THE TASK
Compute the number of lines that include the string "Python", then output that number and nothing else.

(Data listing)
----------

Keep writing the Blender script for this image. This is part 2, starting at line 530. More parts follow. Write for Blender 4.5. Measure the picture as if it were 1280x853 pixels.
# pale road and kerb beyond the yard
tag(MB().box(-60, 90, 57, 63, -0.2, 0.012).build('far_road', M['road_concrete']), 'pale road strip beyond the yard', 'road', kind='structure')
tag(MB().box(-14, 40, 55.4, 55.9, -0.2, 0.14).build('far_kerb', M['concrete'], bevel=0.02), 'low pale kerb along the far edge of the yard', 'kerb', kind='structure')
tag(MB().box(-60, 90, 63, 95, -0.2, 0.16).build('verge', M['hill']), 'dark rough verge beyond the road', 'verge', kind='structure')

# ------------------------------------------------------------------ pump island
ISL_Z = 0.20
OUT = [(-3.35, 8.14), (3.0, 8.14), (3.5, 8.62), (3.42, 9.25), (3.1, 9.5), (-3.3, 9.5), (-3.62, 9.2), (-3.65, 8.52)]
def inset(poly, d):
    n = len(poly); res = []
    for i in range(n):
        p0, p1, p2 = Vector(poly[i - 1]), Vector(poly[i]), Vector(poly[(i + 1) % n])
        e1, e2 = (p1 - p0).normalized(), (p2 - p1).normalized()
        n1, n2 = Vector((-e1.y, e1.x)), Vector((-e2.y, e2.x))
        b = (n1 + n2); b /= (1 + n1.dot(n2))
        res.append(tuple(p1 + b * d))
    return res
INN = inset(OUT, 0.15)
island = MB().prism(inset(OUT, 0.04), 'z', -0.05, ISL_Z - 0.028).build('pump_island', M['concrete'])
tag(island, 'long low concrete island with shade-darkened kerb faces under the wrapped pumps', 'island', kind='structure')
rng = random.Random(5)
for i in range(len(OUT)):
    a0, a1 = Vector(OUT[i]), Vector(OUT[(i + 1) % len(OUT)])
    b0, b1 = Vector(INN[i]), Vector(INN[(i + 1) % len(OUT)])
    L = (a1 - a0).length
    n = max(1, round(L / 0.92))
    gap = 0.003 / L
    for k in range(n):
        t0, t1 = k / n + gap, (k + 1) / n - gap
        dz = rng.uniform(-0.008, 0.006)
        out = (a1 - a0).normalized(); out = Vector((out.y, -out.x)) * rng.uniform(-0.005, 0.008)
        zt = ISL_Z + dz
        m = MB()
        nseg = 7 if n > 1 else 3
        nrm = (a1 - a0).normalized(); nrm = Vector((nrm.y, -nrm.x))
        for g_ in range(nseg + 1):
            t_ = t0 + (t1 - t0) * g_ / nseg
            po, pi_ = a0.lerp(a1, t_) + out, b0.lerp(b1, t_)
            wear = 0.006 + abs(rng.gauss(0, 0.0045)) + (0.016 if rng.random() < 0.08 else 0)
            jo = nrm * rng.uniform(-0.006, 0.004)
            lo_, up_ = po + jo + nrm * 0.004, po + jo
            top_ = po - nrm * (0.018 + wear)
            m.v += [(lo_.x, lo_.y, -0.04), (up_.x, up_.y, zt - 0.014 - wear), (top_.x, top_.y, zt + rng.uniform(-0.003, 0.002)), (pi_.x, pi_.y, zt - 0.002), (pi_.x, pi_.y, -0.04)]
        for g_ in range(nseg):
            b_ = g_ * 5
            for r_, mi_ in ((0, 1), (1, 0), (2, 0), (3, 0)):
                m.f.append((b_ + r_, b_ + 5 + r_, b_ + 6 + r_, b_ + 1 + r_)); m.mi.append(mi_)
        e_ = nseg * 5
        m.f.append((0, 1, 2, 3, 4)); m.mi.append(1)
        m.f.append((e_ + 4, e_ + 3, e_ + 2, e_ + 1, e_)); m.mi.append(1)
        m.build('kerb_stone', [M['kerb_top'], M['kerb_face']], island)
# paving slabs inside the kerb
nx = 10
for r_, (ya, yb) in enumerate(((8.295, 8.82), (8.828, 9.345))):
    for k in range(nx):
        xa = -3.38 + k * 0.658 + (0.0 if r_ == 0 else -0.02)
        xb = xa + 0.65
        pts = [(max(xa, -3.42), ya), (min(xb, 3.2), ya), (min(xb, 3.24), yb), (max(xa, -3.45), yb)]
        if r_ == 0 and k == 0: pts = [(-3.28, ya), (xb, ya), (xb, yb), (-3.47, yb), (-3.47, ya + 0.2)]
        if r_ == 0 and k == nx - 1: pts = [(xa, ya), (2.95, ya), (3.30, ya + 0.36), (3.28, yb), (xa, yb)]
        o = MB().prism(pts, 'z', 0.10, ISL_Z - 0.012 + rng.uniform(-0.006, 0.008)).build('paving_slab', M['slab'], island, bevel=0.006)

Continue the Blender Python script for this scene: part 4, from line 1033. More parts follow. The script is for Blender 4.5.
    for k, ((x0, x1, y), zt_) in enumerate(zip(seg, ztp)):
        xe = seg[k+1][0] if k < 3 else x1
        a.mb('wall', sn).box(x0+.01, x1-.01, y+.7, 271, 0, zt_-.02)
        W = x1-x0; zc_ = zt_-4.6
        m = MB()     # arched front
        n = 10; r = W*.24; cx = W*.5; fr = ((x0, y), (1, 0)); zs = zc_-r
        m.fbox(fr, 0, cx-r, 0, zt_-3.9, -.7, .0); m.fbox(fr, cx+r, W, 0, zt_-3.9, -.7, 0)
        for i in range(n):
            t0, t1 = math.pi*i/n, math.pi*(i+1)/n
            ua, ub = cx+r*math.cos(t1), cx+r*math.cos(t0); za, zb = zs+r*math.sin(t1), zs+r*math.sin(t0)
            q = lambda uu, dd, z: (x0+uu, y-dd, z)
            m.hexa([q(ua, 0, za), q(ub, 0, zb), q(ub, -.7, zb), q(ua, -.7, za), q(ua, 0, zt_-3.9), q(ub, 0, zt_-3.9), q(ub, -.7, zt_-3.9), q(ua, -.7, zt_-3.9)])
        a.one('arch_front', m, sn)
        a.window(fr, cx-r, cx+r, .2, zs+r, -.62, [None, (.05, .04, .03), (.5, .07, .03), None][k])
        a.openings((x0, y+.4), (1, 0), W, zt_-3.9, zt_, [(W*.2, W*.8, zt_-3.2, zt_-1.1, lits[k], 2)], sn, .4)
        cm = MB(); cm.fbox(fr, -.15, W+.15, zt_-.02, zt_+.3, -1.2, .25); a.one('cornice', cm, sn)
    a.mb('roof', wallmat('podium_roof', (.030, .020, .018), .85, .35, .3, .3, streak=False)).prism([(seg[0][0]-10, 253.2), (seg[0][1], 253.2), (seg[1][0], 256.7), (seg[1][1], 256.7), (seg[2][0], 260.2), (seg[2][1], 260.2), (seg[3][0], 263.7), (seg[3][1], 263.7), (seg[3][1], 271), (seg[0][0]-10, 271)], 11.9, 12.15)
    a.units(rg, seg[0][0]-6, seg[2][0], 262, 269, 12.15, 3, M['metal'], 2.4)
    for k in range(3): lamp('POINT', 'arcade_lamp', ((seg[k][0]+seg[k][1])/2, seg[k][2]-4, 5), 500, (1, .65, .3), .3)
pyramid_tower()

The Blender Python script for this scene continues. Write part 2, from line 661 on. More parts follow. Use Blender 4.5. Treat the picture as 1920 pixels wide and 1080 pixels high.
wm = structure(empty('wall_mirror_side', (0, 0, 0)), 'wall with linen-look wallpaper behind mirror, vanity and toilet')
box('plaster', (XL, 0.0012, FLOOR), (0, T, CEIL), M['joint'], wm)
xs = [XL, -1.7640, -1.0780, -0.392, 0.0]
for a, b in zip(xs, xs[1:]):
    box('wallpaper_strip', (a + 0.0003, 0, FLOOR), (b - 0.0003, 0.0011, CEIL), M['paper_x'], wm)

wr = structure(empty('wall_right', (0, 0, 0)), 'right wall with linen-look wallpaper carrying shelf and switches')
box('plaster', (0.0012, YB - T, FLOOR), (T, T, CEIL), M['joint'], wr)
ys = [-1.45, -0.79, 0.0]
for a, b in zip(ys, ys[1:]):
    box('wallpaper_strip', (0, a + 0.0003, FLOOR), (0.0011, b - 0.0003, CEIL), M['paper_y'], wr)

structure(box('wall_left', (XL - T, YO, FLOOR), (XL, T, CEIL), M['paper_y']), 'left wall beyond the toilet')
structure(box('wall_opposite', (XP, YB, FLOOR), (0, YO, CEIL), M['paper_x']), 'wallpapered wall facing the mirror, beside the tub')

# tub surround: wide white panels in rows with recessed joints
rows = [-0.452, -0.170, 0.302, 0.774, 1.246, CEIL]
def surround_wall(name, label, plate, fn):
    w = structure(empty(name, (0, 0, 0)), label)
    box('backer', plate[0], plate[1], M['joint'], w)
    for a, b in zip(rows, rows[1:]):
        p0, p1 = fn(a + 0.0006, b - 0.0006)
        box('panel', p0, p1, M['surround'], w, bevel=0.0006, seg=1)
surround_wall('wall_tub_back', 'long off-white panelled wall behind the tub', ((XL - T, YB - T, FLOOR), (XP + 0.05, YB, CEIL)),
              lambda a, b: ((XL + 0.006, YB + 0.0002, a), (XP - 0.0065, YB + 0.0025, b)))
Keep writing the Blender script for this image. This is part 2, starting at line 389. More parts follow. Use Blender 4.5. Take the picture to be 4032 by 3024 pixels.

----------

TASK ANSWER
2